Coire na Ciste |
An overcast sky solid with dense grey cloud didn't seem to offer much for a mountain day as I headed for Coire na Ciste and the north side of Cairn Gorm. Typical November. Dark, damp and cold. But up high there was said to be snow and I wanted to see it.
Swirling clouds |
Arriving at the car park I looked up Coire na Ciste. Hazily, through shifting clouds, I caught glimpses of rugged mountainsides fading in and out, mysterious and insubstantial. But to the north there was blue sky above the mists shrouding Strathspey. Bands of cloud drifted across the forest below Meall a'Bhuachaille.

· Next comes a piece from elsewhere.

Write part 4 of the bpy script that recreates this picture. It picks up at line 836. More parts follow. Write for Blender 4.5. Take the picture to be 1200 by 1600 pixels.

Meall a'Bhuachaille and Loch Morlich |
A muddy path led upwards. It was soon spattered with white and then faded away as the snow cover grew more extensive. Pools were frozen, the air chill. Frost feathers decorated the grasses. This wasn't the monochrome of deep winter though. The last colour in the grasses still glowed. The land was dull gold as well as white.
The higher summits remained in the cloud. I entered it as I approached the summit of Cairn Gorm. The weather station emerged from the mist in its winter coat, as familair and eerie as ever.
There would be no sunset. I didn't linger long. As the sky darkened I set off down past the forlorn empty Ptarmigan Restaurant, waiting for a train that may now never arrive again. It's over a year since the last one. Beyond Meall a'Bhuachaille mist covered Strathspey.